Manufacturer support

ManufacturerPasswordsNotes
DellSet, rotate, clearFull lifecycle, including setting the initial password on a device that has none.
HPSet, rotate, clearFull lifecycle. Devices enrolled in HP Sure Admin are detected and reported as incompatible rather than silently passed, since they require signed payloads instead of a password.
LenovoRotate, clearRotation and clearing are fully supported. Setting the initial supervisor password on a device that has none is not supported here. Lenovo firmware requires the System Deployment Boot Mode workflow for that. Devices using Lenovo BIOS certificate authentication are detected and reported as incompatible.

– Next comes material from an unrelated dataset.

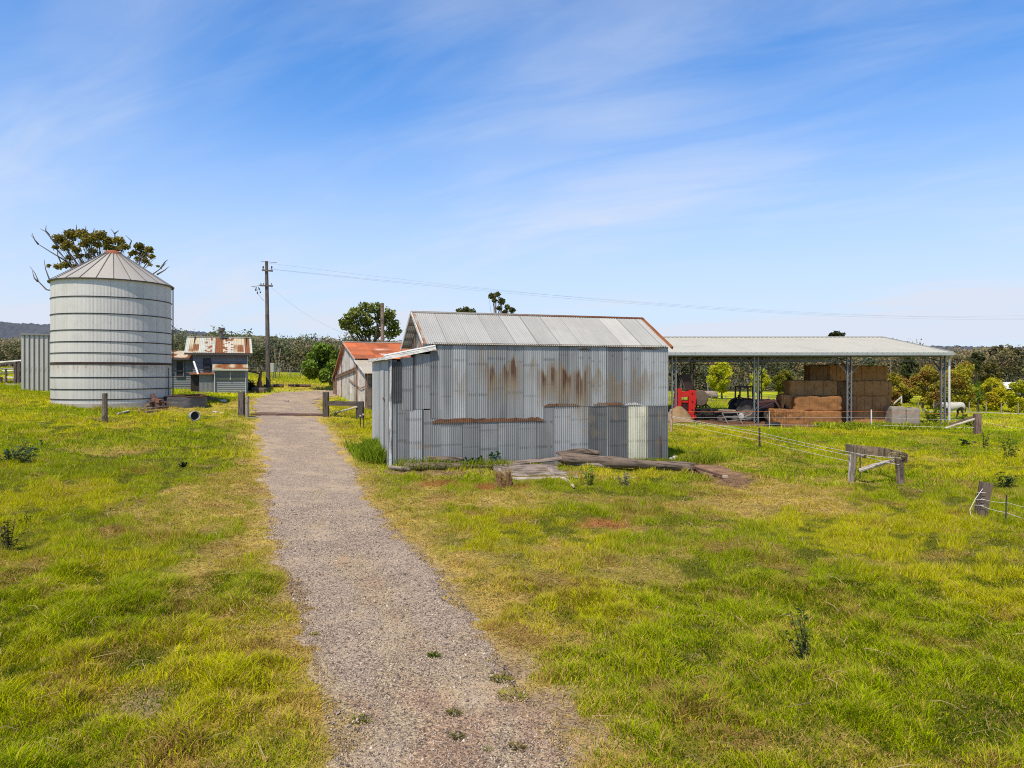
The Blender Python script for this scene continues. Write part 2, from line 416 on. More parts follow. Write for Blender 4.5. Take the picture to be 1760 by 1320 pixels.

Settings management is supported on all three manufacturers, using the same desired-state-and-marker model described above. The settings scripts assume a BIOS password by default, but organizations that run with no BIOS password can opt out with the settings scripts’ -NoPassword switch. See the settings deep dive for details.

Note

On HP Sure Admin and Lenovo certificate-authentication devices, the scripts do not attempt to manage the BIOS. The detection script reports the device as non-compliant and incompatible so it is visible in the console, and the remediation exits cleanly so Intune does not retry it forever. These devices need specific signed-payload tooling, which these scripts do not perform.

Beyond this release

A few topics are intentionally out of scope for this first release and may become their own posts later: storing BIOS passwords in Azure Key Vault, setting the initial Lenovo supervisor password through System Deployment Boot Mode, Intune variants built on DellBIOSProvider and HPCMSL, and management of HP Sure Admin and Lenovo certificate authentication.